The jurisdiction tangle over the appropriate Government

The litigation passed through shifting law on which Government could decide remission. By order dated 15 December 2023, the Court, relying on Radheshyam Bhagwandas Shah Alias Lala Vakil v. State of Gujarat, 2022 (8) SCC 552, held that the State where the crime was committed governs remission, and directed Uttarakhand to send the plea to Uttar Pradesh.

On 2 December 2024, the Court recalled that order. In Bilkis Yakub Rasool v. Union of India, (2024) 5 SCC 481, the Court had held Radheshyam to be per incuriam and non est in law, holding that the appropriate Government under Section 432(7) CrPC is the State where the trial and conviction took place. The petitioner’s remission was thus directed to be considered by Uttarakhand on merits.

On 31 January 2025, the Court noted that as the case was CBI-investigated, under Section 477(1) of the Bharatiya Nagarik Suraksha Sanhita, 2023 the State could decide remission under Section 473(1) only with the concurrence of the Central Government. Uttarakhand forwarded its proposal; the MHA declined it on 9 July 2025. The Court had granted interim bail on 21 May 2025.

Why the MHA letter failed

The MHA letter recorded that the competent authority had considered the documents and the judgments, then stated it “is not concurred with the proposal” for premature release. The Court found this ex facie non-speaking, disclosing no reason for the conclusion.

The Court held that any order affecting liberty must contain reasons reflecting application of mind. Recording reasons, it said, is “a safeguard against arbitrariness” and ensures transparency, fairness and accountability. The absence of reasons made it impossible to ascertain whether relevant factors were considered, violated natural justice, and deprived the Court of effective judicial review. Executive discretion in remission, though broad, is “not uncanalised” and must rest on relevant, rational and non-discriminatory considerations.

The Court drew on Laxman Naskar v. State of W.B., (2000) 7 SCC 626, which set out factors governing remission, including whether the offence affected society at large, the chance of recurrence, loss of criminal potential, the purpose of further confinement, and the convict’s socio-economic condition.

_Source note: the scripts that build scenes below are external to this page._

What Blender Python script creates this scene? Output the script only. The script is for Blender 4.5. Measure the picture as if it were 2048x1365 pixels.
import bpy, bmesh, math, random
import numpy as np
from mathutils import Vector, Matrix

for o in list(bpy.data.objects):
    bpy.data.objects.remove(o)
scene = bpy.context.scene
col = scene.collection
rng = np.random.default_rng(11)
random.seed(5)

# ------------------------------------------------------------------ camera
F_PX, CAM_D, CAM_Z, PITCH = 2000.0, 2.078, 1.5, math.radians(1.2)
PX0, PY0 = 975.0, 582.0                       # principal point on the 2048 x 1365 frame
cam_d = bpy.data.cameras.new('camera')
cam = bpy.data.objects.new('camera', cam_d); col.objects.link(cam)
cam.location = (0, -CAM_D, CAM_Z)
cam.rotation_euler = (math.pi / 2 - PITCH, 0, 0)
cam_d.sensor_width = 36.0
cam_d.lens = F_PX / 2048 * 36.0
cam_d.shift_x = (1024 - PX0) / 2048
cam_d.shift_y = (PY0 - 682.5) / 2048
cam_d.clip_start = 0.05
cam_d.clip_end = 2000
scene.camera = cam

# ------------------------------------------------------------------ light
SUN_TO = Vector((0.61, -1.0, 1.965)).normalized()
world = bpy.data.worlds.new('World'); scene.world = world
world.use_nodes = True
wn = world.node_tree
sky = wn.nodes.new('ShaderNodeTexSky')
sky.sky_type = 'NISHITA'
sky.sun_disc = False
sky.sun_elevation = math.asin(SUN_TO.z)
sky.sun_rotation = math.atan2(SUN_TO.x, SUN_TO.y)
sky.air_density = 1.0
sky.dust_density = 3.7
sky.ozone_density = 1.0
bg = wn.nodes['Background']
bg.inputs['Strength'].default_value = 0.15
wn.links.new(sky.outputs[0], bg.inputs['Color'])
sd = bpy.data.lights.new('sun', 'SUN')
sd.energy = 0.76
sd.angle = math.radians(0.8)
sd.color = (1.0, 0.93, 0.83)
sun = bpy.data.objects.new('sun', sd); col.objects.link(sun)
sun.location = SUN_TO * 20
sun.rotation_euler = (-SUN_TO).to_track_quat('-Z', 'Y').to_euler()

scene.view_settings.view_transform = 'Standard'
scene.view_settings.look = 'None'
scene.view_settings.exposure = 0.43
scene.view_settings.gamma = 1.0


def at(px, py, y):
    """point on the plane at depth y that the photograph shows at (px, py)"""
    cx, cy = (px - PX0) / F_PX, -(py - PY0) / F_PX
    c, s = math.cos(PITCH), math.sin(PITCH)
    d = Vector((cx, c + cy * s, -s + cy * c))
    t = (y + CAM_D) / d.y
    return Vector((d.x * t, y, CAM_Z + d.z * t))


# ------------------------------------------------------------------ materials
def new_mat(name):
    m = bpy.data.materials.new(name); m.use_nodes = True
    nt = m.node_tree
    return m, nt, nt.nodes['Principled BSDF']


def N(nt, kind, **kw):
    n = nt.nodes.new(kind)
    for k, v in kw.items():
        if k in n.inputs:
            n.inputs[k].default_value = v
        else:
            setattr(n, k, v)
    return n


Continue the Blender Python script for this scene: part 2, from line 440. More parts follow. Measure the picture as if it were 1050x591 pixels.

No remand, and the limits of heinousness

The Court declined to remand. The Union of India had defended its decision before the Court on merits, arguing the petitioner’s significant role in the crime, so sending the matter back to the same authority would be an empty formality. With more than 22 years of incarceration and all material on record, the Court proceeded to decide the entitlement itself.

Reviewing clemency principles through State (NCT of Delhi) v. Prem Raj, (2003) 7 SCC 121, the Court distinguished remission, which shortens actual imprisonment without altering the conviction, from pardon, reprieve, respite and commutation. It cited State of Haryana v. Mahender Singh, (2007) 13 SCC 606, on the legal right to be considered under a remission policy, and Satish v. State of U.P., (2021) 14 SCC 580, that the length of sentence and gravity of the offence cannot alone justify refusal.

The Court held that heinousness is exhausted at the sentencing stage and cannot be revived to deny remission, which looks to conduct, reform and reintegration. It said justice “does not permit permanent incarceration” in the shadow of a person’s worst act.

Reasons on merits

The Court relied on four findings. Uttarakhand had recommended release after assessing conduct, and the custody certificate dated 16 May 2025 recorded good conduct. The petitioner had served over 22 years. A co-accused, Amarmani Tripathi, was granted premature release by Uttar Pradesh on 24 August 2023 after about 17 years of actual imprisonment, making the parity plea rest on an admitted position with no distinguishing reasons offered. The reformative theory, reflected in Mohd. Giasuddin v. State of A.P., (1977) 3 SCC 287, weighed against continued incarceration.

Order

The Court held the MHA letter dated 9 July 2025 to be arbitrary, non-speaking and unsustainable, and quashed it. It held the petitioner entitled to premature release. As he was already on interim bail, his surrender was not required, and the respondents were directed to treat him as prematurely released in terms of the order. The writ petition and the miscellaneous applications were disposed of accordingly.